FATF Work at National, Regional & Global levels

HSC is currently involved in a number of projects at the national (e.g., Tunisia, Pakistan, Indonesia, Kosovo, Nigeria, Uganda, Mexico, Argentina) level on various parts of the FATF process, including awareness-raising, facilitated dialogue and risk assessments. It also works at the regional level with the FATF-Style Regional Bodies (e.g., GAFILAT, GIABA), again on raising awareness and building capacity.

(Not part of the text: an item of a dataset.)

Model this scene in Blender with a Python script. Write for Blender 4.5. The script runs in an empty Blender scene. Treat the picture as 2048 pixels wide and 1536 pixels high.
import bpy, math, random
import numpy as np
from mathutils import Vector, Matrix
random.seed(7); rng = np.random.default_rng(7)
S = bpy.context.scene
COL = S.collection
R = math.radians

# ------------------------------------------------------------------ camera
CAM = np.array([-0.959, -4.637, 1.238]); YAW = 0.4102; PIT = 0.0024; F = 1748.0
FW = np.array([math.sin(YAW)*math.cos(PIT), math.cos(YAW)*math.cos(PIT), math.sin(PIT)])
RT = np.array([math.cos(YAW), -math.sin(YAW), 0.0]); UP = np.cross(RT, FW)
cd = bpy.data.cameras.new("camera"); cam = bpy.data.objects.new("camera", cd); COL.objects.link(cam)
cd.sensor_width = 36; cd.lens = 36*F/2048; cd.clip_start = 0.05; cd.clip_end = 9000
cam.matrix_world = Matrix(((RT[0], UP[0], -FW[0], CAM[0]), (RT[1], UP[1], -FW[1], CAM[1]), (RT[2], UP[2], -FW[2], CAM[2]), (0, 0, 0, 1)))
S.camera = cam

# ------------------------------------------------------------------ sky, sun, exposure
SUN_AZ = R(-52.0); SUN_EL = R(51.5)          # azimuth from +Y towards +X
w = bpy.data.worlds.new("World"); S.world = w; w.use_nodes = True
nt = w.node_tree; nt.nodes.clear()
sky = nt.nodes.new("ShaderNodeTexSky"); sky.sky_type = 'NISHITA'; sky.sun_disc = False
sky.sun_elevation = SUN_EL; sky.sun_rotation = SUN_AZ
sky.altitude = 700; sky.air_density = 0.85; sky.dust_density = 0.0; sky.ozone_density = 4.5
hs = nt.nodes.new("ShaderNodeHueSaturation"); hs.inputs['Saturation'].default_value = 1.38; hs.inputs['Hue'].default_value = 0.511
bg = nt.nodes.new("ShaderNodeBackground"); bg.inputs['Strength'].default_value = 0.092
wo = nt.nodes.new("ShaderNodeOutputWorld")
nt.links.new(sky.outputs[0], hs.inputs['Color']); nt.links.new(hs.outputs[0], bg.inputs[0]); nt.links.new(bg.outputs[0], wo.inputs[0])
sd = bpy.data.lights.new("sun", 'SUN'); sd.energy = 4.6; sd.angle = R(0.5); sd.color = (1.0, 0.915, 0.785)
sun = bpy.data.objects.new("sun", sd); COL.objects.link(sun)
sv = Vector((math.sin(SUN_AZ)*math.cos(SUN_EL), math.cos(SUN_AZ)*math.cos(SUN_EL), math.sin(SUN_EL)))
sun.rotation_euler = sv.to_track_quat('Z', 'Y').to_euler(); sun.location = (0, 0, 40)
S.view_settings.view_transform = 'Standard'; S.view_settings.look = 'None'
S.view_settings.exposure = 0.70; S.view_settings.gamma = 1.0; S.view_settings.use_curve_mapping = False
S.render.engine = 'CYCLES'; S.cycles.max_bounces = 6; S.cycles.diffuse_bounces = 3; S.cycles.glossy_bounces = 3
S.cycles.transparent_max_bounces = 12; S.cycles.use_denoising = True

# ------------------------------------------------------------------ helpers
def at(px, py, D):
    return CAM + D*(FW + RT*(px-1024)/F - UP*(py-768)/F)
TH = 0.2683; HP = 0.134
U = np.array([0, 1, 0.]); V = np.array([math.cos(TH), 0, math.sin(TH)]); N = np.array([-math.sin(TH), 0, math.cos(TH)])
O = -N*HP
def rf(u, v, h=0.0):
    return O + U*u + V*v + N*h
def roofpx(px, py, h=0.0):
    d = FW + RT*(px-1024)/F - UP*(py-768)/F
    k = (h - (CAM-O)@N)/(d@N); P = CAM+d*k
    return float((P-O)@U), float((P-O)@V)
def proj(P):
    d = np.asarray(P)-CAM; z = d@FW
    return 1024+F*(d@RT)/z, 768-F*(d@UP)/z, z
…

De-risking or Financial Exclusion

An important stream of work for HSC is the one around financial access for NPOs.  NPOs around the world today are being impacted on an unprecedented scale by issues of financial access – inordinate delays in cash transfers, onerous due-diligence requirements, inability to open bank accounts and arbitrary closure of bank accounts – collectively classed as ‘de-risking’ activities by financial institutions. HSC works on determining the drivers of this and on then addressing the causes, positing and working on solutions at both the technical/practical and the systemic/policy levels.